• Entries supplied
§ §

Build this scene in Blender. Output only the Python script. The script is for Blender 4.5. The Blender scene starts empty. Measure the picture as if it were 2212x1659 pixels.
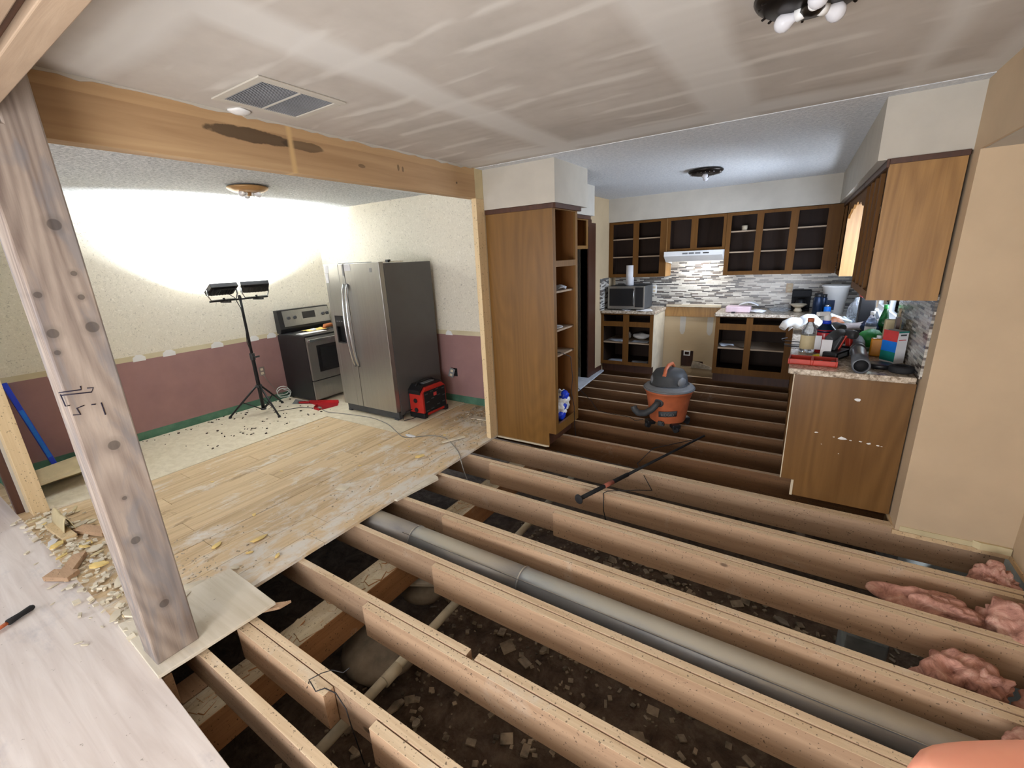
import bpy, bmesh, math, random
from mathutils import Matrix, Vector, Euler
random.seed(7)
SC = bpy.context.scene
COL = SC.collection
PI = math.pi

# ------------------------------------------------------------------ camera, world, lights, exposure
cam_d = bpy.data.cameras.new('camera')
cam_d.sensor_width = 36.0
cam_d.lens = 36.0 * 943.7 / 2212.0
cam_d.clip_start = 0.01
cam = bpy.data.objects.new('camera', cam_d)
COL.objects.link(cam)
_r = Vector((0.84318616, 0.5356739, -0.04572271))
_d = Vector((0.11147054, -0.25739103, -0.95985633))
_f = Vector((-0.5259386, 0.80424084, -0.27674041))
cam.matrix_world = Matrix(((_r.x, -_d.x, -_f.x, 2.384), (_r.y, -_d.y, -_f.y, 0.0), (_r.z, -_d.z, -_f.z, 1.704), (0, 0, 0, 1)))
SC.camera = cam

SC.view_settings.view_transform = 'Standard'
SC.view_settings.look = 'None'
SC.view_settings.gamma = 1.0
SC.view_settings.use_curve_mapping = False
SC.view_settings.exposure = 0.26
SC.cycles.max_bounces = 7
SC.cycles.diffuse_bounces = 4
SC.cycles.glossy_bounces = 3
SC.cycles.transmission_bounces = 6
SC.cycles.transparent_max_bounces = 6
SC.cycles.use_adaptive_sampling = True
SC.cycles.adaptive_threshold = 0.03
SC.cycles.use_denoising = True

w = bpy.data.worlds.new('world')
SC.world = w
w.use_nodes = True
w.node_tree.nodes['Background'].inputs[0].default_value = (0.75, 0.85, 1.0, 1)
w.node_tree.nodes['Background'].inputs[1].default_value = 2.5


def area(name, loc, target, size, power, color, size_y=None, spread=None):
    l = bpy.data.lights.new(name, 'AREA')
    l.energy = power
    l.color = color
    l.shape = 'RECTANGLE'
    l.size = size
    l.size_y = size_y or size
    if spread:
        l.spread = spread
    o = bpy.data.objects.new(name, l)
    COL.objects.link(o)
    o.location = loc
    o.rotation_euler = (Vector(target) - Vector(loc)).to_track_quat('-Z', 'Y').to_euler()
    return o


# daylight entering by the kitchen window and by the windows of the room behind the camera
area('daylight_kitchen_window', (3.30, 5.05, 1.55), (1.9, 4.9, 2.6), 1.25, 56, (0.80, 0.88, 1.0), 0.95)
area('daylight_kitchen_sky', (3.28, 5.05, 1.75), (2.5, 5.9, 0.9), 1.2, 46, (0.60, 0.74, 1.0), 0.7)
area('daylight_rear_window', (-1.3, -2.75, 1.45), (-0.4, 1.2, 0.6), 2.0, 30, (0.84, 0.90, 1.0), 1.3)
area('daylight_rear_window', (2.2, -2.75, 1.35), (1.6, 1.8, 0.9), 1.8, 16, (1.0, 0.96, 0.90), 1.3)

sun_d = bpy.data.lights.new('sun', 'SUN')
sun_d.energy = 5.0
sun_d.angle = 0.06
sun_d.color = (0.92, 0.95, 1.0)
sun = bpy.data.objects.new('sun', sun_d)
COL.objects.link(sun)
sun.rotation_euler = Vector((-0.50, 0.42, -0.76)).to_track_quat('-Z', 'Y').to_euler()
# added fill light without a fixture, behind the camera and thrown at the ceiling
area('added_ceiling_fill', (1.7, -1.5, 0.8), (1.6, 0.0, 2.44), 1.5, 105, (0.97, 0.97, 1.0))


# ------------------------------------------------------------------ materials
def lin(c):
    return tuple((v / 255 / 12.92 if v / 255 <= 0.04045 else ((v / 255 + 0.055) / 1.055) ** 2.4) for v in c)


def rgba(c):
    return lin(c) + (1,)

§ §

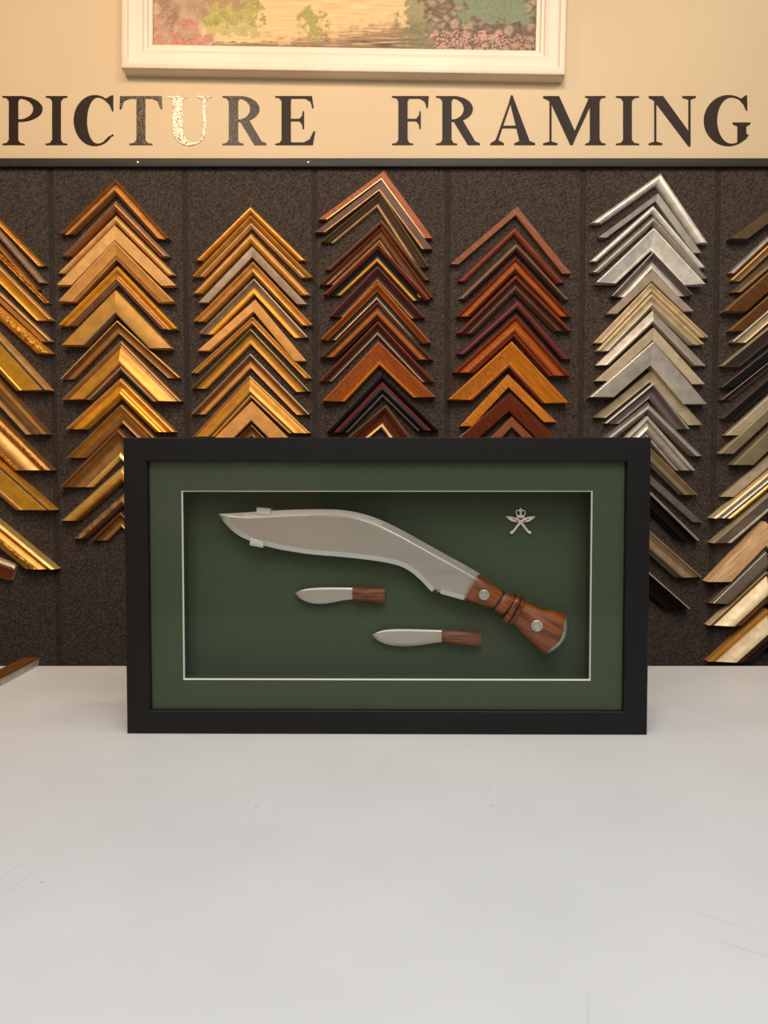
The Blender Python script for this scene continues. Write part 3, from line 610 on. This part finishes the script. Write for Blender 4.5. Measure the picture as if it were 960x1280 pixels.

§ §

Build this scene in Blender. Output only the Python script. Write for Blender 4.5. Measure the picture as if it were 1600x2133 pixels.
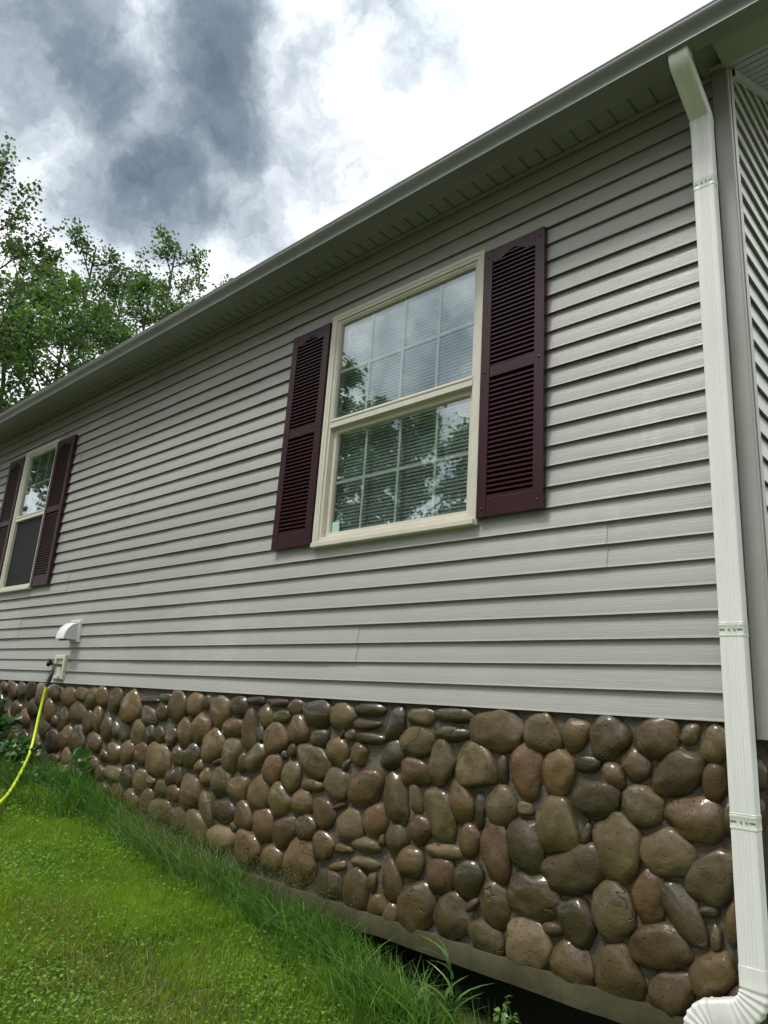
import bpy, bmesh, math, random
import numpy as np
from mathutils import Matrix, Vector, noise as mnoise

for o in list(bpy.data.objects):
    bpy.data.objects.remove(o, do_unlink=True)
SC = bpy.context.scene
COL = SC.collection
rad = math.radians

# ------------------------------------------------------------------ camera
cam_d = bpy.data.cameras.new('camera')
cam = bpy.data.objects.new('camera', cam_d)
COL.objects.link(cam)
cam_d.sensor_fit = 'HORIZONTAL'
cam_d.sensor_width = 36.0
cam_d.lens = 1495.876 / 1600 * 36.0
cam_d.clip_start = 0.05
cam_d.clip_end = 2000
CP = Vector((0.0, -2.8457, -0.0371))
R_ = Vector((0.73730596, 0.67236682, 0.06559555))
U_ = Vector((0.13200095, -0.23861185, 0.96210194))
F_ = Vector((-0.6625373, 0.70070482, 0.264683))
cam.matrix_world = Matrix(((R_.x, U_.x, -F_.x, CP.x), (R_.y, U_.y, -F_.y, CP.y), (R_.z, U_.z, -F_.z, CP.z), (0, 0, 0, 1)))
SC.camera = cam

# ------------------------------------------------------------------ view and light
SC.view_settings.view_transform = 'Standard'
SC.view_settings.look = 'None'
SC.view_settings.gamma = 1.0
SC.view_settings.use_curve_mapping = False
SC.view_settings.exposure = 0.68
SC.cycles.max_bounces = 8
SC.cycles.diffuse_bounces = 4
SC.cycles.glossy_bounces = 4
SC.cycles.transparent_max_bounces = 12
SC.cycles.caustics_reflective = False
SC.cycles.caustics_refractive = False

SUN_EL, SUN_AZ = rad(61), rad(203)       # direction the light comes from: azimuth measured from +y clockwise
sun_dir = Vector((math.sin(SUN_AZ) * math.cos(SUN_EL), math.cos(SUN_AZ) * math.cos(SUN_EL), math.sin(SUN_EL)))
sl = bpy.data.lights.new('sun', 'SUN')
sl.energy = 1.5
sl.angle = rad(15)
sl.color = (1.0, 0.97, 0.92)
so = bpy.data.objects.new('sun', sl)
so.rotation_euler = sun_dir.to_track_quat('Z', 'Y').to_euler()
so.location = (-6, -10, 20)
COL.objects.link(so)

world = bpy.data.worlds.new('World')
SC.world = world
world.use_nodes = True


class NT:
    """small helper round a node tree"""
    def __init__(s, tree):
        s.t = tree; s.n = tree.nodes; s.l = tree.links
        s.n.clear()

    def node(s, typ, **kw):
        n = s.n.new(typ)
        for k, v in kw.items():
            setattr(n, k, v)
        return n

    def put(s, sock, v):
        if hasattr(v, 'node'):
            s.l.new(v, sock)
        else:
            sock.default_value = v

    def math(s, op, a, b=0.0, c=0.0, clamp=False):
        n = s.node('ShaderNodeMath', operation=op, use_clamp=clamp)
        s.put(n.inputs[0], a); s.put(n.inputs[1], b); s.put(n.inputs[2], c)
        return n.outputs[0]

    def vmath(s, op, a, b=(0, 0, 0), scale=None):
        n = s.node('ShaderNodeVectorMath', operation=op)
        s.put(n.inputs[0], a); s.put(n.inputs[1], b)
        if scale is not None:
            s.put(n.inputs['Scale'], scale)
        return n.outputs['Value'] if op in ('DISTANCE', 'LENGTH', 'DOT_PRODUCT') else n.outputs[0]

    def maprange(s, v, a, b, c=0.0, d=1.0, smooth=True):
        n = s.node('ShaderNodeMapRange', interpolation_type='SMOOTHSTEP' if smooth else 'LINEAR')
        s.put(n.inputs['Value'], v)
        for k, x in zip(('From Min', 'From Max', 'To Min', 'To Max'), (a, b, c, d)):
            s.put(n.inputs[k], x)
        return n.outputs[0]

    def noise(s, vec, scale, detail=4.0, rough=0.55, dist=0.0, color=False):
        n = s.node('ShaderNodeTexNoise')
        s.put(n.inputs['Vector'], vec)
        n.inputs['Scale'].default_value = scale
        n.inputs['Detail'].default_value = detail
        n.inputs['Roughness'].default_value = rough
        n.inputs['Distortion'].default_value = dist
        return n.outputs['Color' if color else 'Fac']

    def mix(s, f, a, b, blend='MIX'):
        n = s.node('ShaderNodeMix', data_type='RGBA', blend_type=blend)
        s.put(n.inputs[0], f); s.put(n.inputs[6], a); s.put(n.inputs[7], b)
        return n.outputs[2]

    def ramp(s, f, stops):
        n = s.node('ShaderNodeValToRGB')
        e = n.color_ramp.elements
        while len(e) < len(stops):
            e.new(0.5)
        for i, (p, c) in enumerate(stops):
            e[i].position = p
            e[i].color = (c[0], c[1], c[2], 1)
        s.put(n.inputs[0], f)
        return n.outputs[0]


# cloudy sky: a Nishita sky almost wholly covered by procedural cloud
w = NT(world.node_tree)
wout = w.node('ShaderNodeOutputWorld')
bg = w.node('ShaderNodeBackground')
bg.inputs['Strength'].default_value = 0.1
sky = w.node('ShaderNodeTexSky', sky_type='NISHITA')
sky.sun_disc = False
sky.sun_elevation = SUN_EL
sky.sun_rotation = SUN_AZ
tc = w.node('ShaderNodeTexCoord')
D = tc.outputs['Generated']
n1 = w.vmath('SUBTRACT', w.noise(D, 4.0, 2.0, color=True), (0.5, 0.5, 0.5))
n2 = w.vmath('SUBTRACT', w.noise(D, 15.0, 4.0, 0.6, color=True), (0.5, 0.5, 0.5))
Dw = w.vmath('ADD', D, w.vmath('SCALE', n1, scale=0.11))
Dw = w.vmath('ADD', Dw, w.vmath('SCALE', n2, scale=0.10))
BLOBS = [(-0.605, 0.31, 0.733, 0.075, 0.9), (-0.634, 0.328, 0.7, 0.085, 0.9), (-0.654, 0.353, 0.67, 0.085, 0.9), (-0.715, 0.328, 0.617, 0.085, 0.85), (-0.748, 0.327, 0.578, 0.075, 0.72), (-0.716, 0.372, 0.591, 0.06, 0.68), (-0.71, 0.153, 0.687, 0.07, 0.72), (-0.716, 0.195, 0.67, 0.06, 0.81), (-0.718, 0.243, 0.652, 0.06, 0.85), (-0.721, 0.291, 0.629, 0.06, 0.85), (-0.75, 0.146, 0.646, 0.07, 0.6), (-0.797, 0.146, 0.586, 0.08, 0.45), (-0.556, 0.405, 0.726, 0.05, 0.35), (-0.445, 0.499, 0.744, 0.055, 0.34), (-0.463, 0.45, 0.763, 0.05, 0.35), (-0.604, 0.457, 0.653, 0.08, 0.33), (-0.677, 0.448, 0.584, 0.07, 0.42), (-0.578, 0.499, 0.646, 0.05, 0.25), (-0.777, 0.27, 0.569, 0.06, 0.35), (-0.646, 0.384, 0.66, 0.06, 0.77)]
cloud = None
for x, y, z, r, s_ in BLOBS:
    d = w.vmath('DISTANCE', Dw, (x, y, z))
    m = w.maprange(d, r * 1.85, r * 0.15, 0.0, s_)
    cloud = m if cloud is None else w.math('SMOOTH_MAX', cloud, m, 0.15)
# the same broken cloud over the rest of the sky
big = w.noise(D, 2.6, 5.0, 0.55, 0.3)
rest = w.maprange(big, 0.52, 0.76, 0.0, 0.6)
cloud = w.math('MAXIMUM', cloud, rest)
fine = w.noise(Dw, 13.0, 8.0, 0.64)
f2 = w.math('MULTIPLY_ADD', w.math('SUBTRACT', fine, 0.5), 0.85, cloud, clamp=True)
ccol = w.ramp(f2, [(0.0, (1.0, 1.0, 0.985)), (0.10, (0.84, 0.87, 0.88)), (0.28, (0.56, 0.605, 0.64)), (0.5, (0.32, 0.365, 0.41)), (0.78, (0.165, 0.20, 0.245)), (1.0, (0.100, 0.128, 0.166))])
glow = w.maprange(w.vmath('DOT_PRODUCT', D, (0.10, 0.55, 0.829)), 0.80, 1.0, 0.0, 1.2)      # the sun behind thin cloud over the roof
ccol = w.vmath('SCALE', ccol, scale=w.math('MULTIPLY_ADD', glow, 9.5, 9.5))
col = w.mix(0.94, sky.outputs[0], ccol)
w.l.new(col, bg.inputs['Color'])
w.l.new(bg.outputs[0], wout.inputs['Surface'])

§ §

• Set exercise
Copy and report every line where the word "this" is present.

• Exercise solution
Build this scene in Blender. Output only the Python script. The script is for Blender 4.5. The Blender scene starts empty. Measure the picture as if it were 2212x1659 pixels.
The Blender Python script for this scene continues. Write part 3, from line 610 on. This part finishes the script. Write for Blender 4.5. Measure the picture as if it were 960x1280 pixels.
Build this scene in Blender. Output only the Python script. Write for Blender 4.5. Measure the picture as if it were 1600x2133 pixels.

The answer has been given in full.